Thursday, January 01, 2009

The Scale of Consent

I recently posted to SSRN a working paper, The Scale of Consent, a copy of which you can download here. Here's the abstract:
We often speak of consent in binary terms, boiling it down to "yes" or "no." In practice, however, consent varies by degrees. We tend to afford expressly consensual transactions more respect than transactions backed by only implied consent, for instance, which we in turn regard as more meaningful than transactions justified by merely hypothetical consent. A mirror of that ordinal ranking appears in our judgments about unconsensual transactions. This working paper reviews how legal and other authorities regard consent, revealing that they treat consent as a matter of degree and a measure of justification. The scale described here plays a vital role in a larger project, one that will also explain consent's importance and apply graduated consent theory to such longstanding puzzles as the enforceability of standard form agreements, the justifiability of political coercion, and the meaning of a constitution. As a preliminary to that project, this working paper explains how consent and justification vary by degree and covary in value.


The working paper includes a number of illustrations that quickly sum up the core ideas; here's one:

Figure 5:  The Scale of Consent

As the abstract suggests, The Scale of Consent offers but one part of a larger writing project, tentatively titled, Consent by Degrees, A Theory, Explained and Applied. I spun off this working paper because Consent by Degrees was growing unwieldy and I wanted to get some feedback before committing it to print. I hope you will see fit to comment on it.

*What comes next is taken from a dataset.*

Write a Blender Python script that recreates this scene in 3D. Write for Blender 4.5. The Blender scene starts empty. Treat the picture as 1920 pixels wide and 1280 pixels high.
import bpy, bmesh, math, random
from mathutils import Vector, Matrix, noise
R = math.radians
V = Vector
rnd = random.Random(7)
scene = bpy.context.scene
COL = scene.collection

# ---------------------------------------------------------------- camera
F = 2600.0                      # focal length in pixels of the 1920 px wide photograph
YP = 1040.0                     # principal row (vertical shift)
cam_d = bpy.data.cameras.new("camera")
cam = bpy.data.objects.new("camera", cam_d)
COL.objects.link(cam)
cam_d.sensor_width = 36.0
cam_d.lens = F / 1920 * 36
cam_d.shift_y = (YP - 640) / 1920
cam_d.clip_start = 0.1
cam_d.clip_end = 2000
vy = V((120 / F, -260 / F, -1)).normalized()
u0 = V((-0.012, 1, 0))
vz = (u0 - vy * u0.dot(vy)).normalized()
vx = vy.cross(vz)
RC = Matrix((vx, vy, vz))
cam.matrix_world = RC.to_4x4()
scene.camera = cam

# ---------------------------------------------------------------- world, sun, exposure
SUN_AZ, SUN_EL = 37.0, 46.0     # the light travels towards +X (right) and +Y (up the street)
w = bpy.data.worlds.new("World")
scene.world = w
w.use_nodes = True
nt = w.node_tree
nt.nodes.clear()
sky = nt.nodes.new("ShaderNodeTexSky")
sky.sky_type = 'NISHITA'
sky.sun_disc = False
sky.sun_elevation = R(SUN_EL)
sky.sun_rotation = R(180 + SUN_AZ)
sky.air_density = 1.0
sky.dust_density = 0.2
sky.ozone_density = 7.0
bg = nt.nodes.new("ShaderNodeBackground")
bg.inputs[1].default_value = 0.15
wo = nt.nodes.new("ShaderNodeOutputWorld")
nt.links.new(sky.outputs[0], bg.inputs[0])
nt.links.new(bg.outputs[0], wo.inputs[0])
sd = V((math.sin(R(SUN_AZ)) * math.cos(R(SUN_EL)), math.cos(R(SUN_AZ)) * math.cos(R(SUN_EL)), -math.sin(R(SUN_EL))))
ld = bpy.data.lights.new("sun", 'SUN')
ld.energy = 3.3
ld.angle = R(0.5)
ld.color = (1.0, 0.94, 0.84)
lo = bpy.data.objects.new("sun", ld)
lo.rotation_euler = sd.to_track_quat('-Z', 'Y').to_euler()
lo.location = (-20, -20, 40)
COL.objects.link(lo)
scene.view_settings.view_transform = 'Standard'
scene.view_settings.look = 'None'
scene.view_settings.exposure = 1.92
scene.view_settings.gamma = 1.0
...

I'm excited about this foray into consent theory, which I think friends of liberty will find useful. I should note, however, that the theory of graduated consent I'm working up does not clearly support originalism, a theory of constitutional interpretation dear to many libertarians. We can debate that later, though. The Scale of Consent aims simply to build the theory's engine, leaving the chassis, the wheels, and the wild road trip for later.